__Dataset extract__.

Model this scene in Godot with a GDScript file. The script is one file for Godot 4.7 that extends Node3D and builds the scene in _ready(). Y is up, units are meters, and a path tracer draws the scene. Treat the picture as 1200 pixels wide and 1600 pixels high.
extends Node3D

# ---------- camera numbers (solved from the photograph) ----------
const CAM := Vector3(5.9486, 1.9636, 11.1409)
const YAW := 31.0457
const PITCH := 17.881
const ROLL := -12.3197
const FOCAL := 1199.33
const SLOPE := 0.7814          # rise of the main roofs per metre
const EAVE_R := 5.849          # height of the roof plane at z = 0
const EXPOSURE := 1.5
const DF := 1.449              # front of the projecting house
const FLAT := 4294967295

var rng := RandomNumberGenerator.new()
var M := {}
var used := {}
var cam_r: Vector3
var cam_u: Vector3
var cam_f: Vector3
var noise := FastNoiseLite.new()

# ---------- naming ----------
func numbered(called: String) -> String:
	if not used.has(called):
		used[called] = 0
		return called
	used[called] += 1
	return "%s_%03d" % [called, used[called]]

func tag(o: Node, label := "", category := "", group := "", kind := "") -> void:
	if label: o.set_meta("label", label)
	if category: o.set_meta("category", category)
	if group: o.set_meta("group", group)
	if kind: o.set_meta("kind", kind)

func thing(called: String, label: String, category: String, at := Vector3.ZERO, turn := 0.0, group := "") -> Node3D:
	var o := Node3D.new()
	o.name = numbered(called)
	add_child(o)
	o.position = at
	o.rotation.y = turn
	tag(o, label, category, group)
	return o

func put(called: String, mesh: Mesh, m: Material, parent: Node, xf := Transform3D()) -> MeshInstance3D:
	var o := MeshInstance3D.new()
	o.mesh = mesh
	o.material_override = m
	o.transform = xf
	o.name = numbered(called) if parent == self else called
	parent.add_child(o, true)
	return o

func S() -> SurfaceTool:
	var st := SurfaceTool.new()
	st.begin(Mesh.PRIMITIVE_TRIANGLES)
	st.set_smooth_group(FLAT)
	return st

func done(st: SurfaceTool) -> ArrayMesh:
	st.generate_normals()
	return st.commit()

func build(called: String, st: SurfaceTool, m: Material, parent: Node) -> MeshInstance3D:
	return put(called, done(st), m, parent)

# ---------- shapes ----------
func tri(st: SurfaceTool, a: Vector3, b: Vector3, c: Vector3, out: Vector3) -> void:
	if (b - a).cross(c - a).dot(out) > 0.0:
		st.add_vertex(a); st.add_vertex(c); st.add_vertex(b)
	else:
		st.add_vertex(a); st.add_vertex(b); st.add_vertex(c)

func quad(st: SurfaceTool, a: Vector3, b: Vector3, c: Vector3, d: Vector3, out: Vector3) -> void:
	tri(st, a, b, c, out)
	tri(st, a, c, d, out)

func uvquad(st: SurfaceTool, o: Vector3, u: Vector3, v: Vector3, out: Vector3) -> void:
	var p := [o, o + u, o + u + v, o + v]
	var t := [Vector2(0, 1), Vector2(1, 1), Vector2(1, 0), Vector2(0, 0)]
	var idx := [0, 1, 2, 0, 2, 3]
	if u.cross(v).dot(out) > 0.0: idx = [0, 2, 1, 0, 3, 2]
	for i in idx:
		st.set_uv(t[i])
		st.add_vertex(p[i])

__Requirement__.
Nothing should be left out: repeat all of the data exactly.

__Solution for this problem__.
Model this scene in Godot with a GDScript file. The script is one file for Godot 4.7 that extends Node3D and builds the scene in _ready(). Y is up, units are meters, and a path tracer draws the scene. Treat the picture as 1200 pixels wide and 1600 pixels high.
extends Node3D

# ---------- camera numbers (solved from the photograph) ----------
const CAM := Vector3(5.9486, 1.9636, 11.1409)
const YAW := 31.0457
const PITCH := 17.881
const ROLL := -12.3197
const FOCAL := 1199.33
const SLOPE := 0.7814          # rise of the main roofs per metre
const EAVE_R := 5.849          # height of the roof plane at z = 0
const EXPOSURE := 1.5
const DF := 1.449              # front of the projecting house
const FLAT := 4294967295

var rng := RandomNumberGenerator.new()
var M := {}
var used := {}
var cam_r: Vector3
var cam_u: Vector3
var cam_f: Vector3
var noise := FastNoiseLite.new()

# ---------- naming ----------
func numbered(called: String) -> String:
	if not used.has(called):
		used[called] = 0
		return called
	used[called] += 1
	return "%s_%03d" % [called, used[called]]

func tag(o: Node, label := "", category := "", group := "", kind := "") -> void:
	if label: o.set_meta("label", label)
	if category: o.set_meta("category", category)
	if group: o.set_meta("group", group)
	if kind: o.set_meta("kind", kind)

func thing(called: String, label: String, category: String, at := Vector3.ZERO, turn := 0.0, group := "") -> Node3D:
	var o := Node3D.new()
	o.name = numbered(called)
	add_child(o)
	o.position = at
	o.rotation.y = turn
	tag(o, label, category, group)
	return o

func put(called: String, mesh: Mesh, m: Material, parent: Node, xf := Transform3D()) -> MeshInstance3D:
	var o := MeshInstance3D.new()
	o.mesh = mesh
	o.material_override = m
	o.transform = xf
	o.name = numbered(called) if parent == self else called
	parent.add_child(o, true)
	return o

func S() -> SurfaceTool:
	var st := SurfaceTool.new()
	st.begin(Mesh.PRIMITIVE_TRIANGLES)
	st.set_smooth_group(FLAT)
	return st

func done(st: SurfaceTool) -> ArrayMesh:
	st.generate_normals()
	return st.commit()

func build(called: String, st: SurfaceTool, m: Material, parent: Node) -> MeshInstance3D:
	return put(called, done(st), m, parent)

# ---------- shapes ----------
func tri(st: SurfaceTool, a: Vector3, b: Vector3, c: Vector3, out: Vector3) -> void:
	if (b - a).cross(c - a).dot(out) > 0.0:
		st.add_vertex(a); st.add_vertex(c); st.add_vertex(b)
	else:
		st.add_vertex(a); st.add_vertex(b); st.add_vertex(c)

func quad(st: SurfaceTool, a: Vector3, b: Vector3, c: Vector3, d: Vector3, out: Vector3) -> void:
	tri(st, a, b, c, out)
	tri(st, a, c, d, out)

func uvquad(st: SurfaceTool, o: Vector3, u: Vector3, v: Vector3, out: Vector3) -> void:
	var p := [o, o + u, o + u + v, o + v]
	var t := [Vector2(0, 1), Vector2(1, 1), Vector2(1, 0), Vector2(0, 0)]
	var idx := [0, 1, 2, 0, 2, 3]
	if u.cross(v).dot(out) > 0.0: idx = [0, 2, 1, 0, 3, 2]
	for i in idx:
		st.set_uv(t[i])
		st.add_vertex(p[i])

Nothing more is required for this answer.